Furthermore, now more than ever, the line between local needs and Israel has become blurred as a different paradigm is poised to take the Israel-Diaspora relationship to a new and exciting level. The most significant demonstration of the new approach is characterized by the World Jewry Government of Israel Initiative. This new initiative will be based on a newly defined funding relationship. It will involve the three-way partnership – specifically the Government of Israel together with Diaspora communities, philanthropists and program participants. In other words, the Israeli government will be contributing significant funds to strengthen communities right here in Canada.

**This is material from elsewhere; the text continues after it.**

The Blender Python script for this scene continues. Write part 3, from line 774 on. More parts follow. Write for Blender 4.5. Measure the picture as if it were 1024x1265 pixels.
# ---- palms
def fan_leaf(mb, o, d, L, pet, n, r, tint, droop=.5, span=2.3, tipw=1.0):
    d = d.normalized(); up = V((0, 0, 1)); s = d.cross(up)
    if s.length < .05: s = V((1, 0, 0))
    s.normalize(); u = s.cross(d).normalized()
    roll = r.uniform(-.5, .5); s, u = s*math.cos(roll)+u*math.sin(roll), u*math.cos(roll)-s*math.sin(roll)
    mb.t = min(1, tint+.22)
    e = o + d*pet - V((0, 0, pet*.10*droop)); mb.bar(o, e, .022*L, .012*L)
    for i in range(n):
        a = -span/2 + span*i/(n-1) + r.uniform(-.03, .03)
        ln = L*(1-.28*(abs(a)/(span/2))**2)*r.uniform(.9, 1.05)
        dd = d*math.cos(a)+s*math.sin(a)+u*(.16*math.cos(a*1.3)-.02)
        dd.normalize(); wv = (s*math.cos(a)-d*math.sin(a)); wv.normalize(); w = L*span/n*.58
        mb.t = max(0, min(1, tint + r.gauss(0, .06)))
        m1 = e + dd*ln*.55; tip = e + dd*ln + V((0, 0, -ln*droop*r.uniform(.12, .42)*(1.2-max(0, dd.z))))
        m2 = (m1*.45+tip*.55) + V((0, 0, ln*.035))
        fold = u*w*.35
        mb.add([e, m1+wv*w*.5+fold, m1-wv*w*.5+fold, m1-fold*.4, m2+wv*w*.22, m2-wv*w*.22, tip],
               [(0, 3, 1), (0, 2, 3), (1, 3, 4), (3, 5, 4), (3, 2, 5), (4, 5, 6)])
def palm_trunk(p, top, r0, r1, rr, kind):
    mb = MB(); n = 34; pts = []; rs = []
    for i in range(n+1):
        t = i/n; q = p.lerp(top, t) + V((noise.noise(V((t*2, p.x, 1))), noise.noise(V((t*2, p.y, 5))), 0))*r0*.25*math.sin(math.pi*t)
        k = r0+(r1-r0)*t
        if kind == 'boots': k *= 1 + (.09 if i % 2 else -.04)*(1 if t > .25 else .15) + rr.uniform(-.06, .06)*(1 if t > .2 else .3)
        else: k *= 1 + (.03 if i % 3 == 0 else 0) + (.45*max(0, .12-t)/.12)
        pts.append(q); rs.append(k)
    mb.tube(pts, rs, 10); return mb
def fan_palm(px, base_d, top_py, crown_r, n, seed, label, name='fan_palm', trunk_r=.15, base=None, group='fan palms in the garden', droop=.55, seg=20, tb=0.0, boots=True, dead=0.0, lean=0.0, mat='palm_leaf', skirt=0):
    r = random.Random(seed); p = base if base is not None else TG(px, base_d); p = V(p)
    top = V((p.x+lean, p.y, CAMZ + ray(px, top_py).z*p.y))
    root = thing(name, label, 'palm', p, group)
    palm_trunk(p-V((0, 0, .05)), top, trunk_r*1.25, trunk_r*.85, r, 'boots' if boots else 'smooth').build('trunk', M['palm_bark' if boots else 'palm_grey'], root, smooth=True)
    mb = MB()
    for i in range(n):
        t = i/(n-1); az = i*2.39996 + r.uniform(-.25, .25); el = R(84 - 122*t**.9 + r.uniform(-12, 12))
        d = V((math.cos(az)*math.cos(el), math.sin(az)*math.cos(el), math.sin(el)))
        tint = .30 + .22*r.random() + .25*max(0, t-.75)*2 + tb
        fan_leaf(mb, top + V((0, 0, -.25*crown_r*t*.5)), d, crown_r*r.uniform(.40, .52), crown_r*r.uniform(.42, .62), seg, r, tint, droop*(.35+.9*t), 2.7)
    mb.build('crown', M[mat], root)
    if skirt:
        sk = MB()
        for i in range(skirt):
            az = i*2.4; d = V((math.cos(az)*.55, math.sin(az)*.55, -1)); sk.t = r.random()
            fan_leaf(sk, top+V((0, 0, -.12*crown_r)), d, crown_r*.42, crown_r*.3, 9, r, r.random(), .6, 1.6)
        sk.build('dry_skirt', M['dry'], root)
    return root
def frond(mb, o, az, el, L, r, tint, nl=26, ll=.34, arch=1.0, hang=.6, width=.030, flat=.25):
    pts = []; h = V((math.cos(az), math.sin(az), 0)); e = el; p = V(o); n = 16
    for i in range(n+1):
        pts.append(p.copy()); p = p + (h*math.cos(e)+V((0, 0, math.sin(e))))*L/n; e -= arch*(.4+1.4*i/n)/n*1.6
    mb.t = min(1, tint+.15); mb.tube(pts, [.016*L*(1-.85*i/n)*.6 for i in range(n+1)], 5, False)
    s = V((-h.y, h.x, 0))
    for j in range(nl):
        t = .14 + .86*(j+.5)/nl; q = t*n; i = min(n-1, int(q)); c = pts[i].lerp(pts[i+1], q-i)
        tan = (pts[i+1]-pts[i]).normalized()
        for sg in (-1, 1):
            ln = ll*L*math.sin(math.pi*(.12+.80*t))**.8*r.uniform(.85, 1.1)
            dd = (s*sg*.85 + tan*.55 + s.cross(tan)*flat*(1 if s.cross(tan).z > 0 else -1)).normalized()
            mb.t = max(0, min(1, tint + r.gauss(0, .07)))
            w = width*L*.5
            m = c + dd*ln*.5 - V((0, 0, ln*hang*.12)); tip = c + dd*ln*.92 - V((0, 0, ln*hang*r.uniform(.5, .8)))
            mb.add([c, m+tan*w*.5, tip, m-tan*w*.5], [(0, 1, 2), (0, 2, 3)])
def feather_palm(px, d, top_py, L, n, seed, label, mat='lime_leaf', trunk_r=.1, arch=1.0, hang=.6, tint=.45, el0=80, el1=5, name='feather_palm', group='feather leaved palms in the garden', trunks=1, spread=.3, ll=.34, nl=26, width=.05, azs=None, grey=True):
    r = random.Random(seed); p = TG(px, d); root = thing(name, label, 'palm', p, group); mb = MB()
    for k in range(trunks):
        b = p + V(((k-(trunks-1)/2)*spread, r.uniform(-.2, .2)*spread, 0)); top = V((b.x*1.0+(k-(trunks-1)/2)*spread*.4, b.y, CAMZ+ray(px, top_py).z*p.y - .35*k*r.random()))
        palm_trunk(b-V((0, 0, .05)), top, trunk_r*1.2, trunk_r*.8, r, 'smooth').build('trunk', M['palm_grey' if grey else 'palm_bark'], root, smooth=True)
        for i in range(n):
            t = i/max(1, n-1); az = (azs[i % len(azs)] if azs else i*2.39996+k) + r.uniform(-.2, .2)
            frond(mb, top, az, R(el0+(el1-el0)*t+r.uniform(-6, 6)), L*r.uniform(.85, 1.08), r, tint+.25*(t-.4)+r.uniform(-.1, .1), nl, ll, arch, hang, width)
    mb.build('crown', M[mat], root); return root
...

The program areas that are under consideration are all aimed at strengthening the Jewish identity and sense of connectedness of young adults to Israel. This cohort of young adults will be our future community leaders and this new partnership will play a very significant part in ensuring that they have both the desire and the capacity to step up. This strength of this new paradigm is actually quite simple.

It is the very essence of Jewish peoplehood – we are all part of the same enterprise with a shared responsibility for a strong Jewish future. Israel understands how it needs to engage with the Diaspora and the Diaspora understands the centrality of Israel in its future. It is no longer a case of either/or. It probably never was. It must be a mutual, reciprocal and inclusive model that distinguishes roles and responsibilities in a clear and distinct way. In all of this, what is most exciting is the recognition by the Government of Israel that it has a responsibility beyond its geographic borders to ensure a strong Jewish future.

As I wrote in the beginning, the Jewish community is composed of a series of concentric circles, and Israel has added a new circle of responsibility – Jewish peoplehood. Israel and the Diaspora are now engaged in a partnership of equals, each playing an important role in providing strength to the other. This strength comes in many forms – funding, talent and innovation. So the wisdom of our combined/united campaigns, based on the important Jewish value, kol yisrael arevim zeh b’zeh, stands the test of time. It is as valid a principle today as it was years ago. What differs is how and with whom we work to meet our objectives.

And so while our models must evolve, our strategies must adapt, our commitment to all of our concentric communities– local, national and global – must remain at the core of our belief system.